When You’re Mentally Exhausted, Try Listening Instead of Striving
There is a particular kind of tired that sleep does not fix. The mental fatigue of decision after decision. The emotional weight of carrying other people’s needs. The spiritual dryness that comes from talking to God but never slowing down long enough to sit with Him.
Many of us pray while driving. Pray while folding laundry. Pray while answering emails. But rarely do we pause long enough to listen.
Listening prayer is not mystical or dramatic. It is simple. It is quiet. It is intentional. And for the exhausted woman, it can feel like water after a long drought.
What Is Listening Prayer?
Listening prayer is exactly what it sounds like. Instead of filling every moment with words, requests, or solutions, you intentionally create space to notice God’s presence and direction.
It is not about manufacturing a voice. It is about cultivating attention.
It is choosing to believe that the same God who invites you to pray also desires to speak. And often, what He speaks first is not instruction. It is comfort.
Why Listening Prayer Matters When You Are Exhausted
When you are mentally depleted, your brain wants certainty and control. Your heart wants relief. Your spirit wants reassurance. Listening prayer gently addresses all three.
- It interrupts performance. You do not have to impress God with eloquent words. You simply show up.
- It reveals what is actually draining you. Silence has a way of surfacing what busyness hides.
- It restores peace before productivity. Instead of asking, “What should I do next?” you begin with, “Lord, what do You want me to know?”
For many women, the answer is surprisingly tender: You are not behind. You are loved. You can rest.
A Simple Listening Prayer Practice for Tired Days
You do not need an hour. Start with ten minutes.
Step 1: Arrive
Sit somewhere quiet. Take three slow breaths.
Pray: “Jesus, I am here. Help me notice You.”
Step 2: Anchor in Scripture
Read one short passage. A Psalm. A few verses from the Gospels. Read it twice slowly.
Step 3: Listen
Ask one question:
“Lord, what do You want me to see today?”
Sit quietly. If your mind wanders, gently return to your breath or the verse.
Step 4: Write It Down
In your Upward Planner (Ideas & Notes section) or Anchored Notebook, jot down:
- What stood out
- What you sensed
- One small next step
Keep it simple. Listening prayer is not about receiving a five-year strategy. It is about receiving enough light for today.
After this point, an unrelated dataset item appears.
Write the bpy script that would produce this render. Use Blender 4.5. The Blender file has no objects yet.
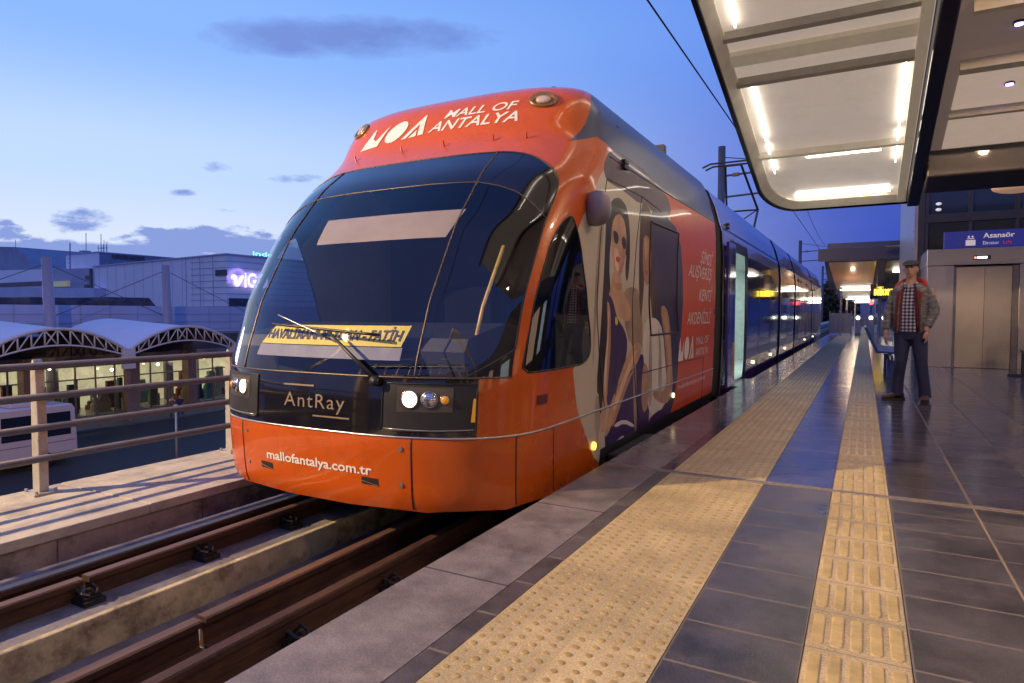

Common Fears About Listening Prayer
Let’s address what you might be thinking.
“What if I don’t hear anything?”
Sometimes silence is the gift. Peace itself is an answer.
“What if it’s just my own thoughts?”
God often works through your sanctified mind. Test what you sense against Scripture. Does it align with truth? Does it produce love, clarity, humility, courage? Those are reliable markers.
“I don’t have time.”
If you are exhausted, you especially do not have time to keep running without being refilled.
The Gentle Challenge
If you are emotionally worn thin, the answer is not to push harder.
It may be to listen.
You cannot live anchored if you never lay the weight down.
Listening prayer requires courage because it asks you to slow down when everything in you wants to hurry. But slowing down might be the most productive spiritual decision you make this week.
Three Coaching Questions for You
- What is currently exhausting me that I have not brought honestly before God?
- If Jesus were sitting across from me right now, what might He gently say?
- What one small obedient step could I take today based on what I sense?
Do not rush through these. Sit with them.
Mental and emotional exhaustion are not signs of failure. They are invitations. And sometimes the most powerful prayer you will pray is not another request.
It is a quiet, steady, “I am listening.”